The Congregation of Berry Temple Church met in the chapel of the school until Berry Temple was built across the street, where it still stands.
Simone wasn’t the only accomplished graduate of Allen School. Christine Mann Darden, one of the four female African-American mathematicians who worked at NASA and helped win the ‘space-race’ in the 1960s as told in Margot Lee Shetterly’s book Hidden Figures, also graduated from Allen School.
Integration of schools in the 1960s and 1970s led to a decreased demand for a private black high school, and in 1974 the last class graduated from Allen.

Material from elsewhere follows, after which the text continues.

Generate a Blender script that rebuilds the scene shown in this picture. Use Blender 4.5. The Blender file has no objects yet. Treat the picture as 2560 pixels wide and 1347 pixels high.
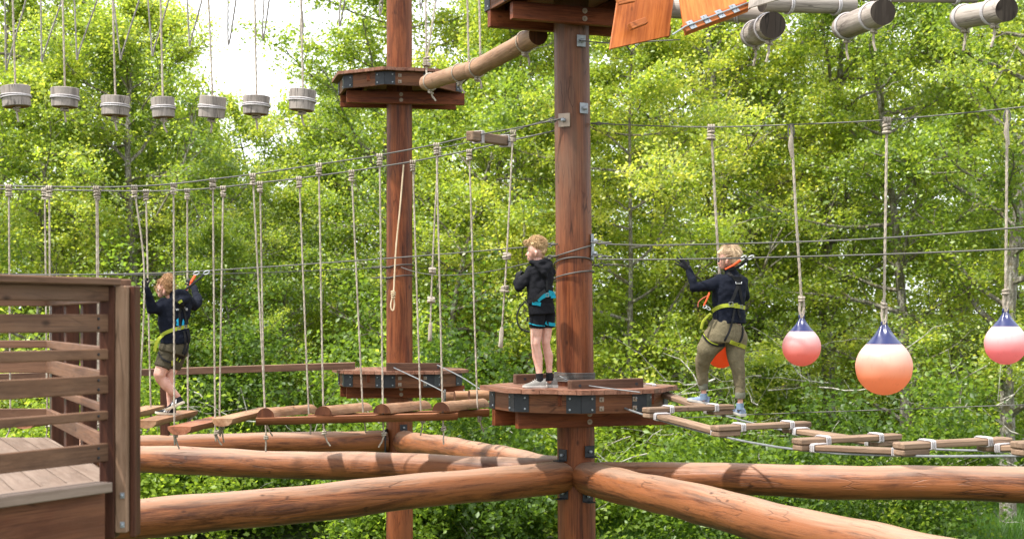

Today, the buildings that once housed Allen High School still exist on College Street: Asheville Office Park now houses the Girl Scouts, iWanna, ExploreAsheville, and other businesses.
*Sidenote*
On July 18th, 2017 the Mountain Xpress reprinted a letter written to the editor of the Asheville Citizen-Times by Anne Hunter Jenkins, where she chastised the paper for not covering visits of two prominent speakers, including Langston Hughes, who spoke at the Allen school on February 8th, 1949:
“This event was the very fine, completely sane and (if I may coin a word) “trans-racial” address made by the well-known Negro poet, Langston Hughes, on Tuesday night, February 8, at the Allen School. He is one of the representatives chosen by the National Association for the Advancement of Colored People to speak to schools and other groups across our country. His talk, interspersed with readings of his poems, was so simple and unbiased, and yet so powerful, that if it could have been heard or even read about, by enough people, it would advance 100 per cent the cause of intranational tolerance and understanding. There was no report. …
I would like to ask you, the editor, what is the purpose of a newspaper? Is it not to report the news, to give its readers a full account of all important events, as soon as possible after they have taken place? Is it not to be a vehicle, through its editorial page, for opinions and thoughts which will help people toward a better world? Even if it is merely a money-making project pure and simple, is it not in the paper’s own best interest to give its readers full and satisfactory coverage of all local events of interest to the majority? I ask you, the editor, to answer these questions, and the following one: Why do The Citizen, The Times, and The Citizen-Times, our only source of local news, fail so frequently to report adequately happenings which are obviously of interest and importance, not only to the majority of Asheville readers but to all the people of Western North Carolina?”
Hannah Frisch, a writer for the Mountain Xpress, explains in her article that the The Asheville YWCA’s Phyllis Wheatley Branch — the African-American division of the local organization, facilitated “discussions aimed at improving interracial understanding and relations. However, the coverage of these discussions was cursory in the mainstream local media.” (Tuesday History: Outrage over Langston Hughes’ unreported visit to Asheville, 1949, July 18, 2017)
Almost 70 years after that letter we’re still asking why the press covers some things, and not others. I often ask myself that question when it comes to historical events and markers – why do I know that F. Scott Fitzgerald stayed at the Grove Park for a few weeks, but not that Nina Simone spent years at a once prestigious and now unknown and unmarked high school? How many people know that Babe Ruth played in Asheville and stayed at the Battery Park Hotel, but don’t realize Jackie Robinson also played at McCormick field but had to stay in a separate hotel from his white teammates? Did he stay at the Rabbits Motel, which still stands – although vacant and boarded up – on McDowell Street, or the James Key Hotel on Southside Avenue – which was visited by greats like Nat King Cole and Count Basie, but demolished long ago?